→ Exercise requirements
Give the count of lines in the data that include the string "Write", with no added remarks.

→ Entries supplied

- - - - -

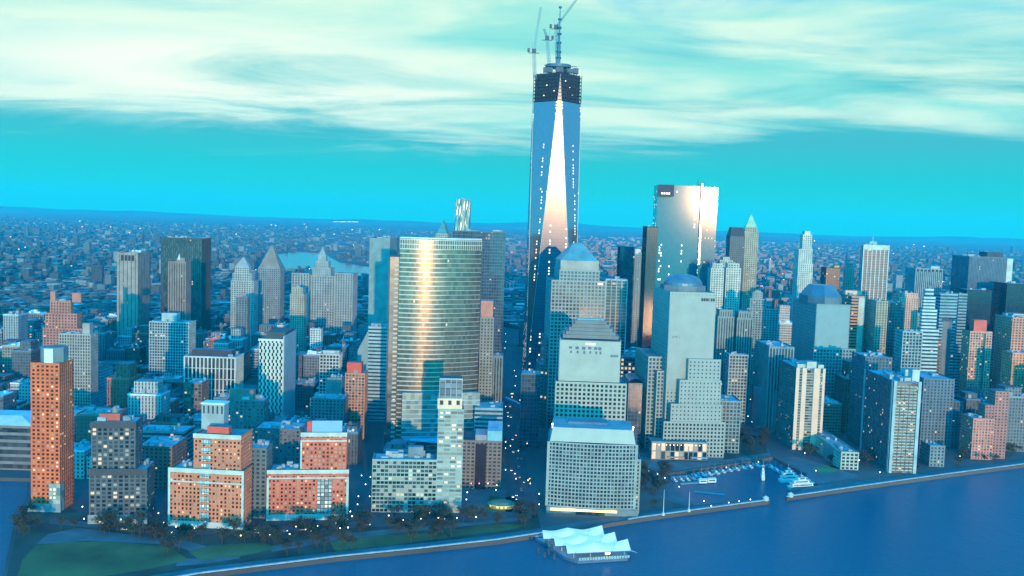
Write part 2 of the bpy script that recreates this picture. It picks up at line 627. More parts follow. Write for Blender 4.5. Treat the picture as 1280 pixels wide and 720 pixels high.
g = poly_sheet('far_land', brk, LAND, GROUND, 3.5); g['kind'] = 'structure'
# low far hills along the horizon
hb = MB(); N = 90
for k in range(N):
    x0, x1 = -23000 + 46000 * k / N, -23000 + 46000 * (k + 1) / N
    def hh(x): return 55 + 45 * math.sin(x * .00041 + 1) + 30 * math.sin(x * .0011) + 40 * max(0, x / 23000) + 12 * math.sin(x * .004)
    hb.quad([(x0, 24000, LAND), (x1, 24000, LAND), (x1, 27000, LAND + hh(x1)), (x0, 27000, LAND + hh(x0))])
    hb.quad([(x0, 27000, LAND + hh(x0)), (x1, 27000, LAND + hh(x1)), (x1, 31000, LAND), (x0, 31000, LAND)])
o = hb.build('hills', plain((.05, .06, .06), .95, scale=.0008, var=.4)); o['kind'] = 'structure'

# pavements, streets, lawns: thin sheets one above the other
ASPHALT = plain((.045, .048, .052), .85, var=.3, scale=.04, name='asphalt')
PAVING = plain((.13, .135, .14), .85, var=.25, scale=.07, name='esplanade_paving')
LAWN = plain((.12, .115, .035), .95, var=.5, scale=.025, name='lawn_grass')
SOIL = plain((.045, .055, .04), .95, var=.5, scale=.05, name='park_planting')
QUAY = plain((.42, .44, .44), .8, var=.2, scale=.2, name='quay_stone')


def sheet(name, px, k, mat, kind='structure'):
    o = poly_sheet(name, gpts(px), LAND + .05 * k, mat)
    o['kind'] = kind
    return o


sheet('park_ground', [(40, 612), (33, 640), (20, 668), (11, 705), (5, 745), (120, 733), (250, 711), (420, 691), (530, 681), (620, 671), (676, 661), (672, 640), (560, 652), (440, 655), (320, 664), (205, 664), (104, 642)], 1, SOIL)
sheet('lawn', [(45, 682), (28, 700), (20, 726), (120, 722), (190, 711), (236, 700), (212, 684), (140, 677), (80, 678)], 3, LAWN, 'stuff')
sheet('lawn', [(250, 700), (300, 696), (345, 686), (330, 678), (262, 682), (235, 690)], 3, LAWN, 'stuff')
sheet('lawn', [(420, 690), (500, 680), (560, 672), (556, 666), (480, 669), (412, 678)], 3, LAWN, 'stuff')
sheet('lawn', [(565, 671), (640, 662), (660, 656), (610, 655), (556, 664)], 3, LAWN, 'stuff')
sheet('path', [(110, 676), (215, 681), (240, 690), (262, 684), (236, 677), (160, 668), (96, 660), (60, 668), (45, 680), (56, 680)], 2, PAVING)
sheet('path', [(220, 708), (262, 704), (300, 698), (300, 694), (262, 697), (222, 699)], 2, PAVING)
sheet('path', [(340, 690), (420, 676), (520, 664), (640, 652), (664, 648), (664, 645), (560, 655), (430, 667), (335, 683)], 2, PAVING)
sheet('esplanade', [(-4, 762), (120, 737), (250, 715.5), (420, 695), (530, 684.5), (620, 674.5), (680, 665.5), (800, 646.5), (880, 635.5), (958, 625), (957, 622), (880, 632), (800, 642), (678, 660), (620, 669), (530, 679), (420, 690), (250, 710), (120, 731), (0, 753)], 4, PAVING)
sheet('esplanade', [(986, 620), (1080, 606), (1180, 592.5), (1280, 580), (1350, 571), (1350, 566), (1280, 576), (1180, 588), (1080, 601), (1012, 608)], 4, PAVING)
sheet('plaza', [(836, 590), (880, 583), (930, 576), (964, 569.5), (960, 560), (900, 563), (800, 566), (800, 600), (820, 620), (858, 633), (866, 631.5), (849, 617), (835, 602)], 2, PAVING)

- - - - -

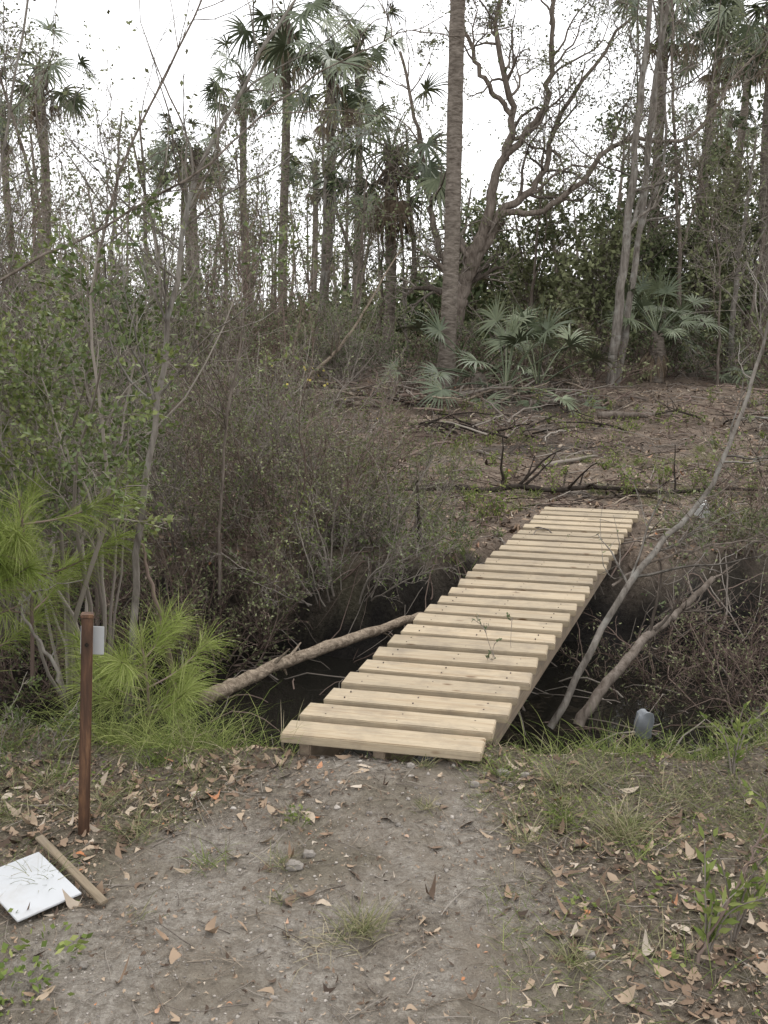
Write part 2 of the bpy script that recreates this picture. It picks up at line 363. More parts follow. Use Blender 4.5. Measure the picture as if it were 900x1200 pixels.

- - - - -

→ Written response
2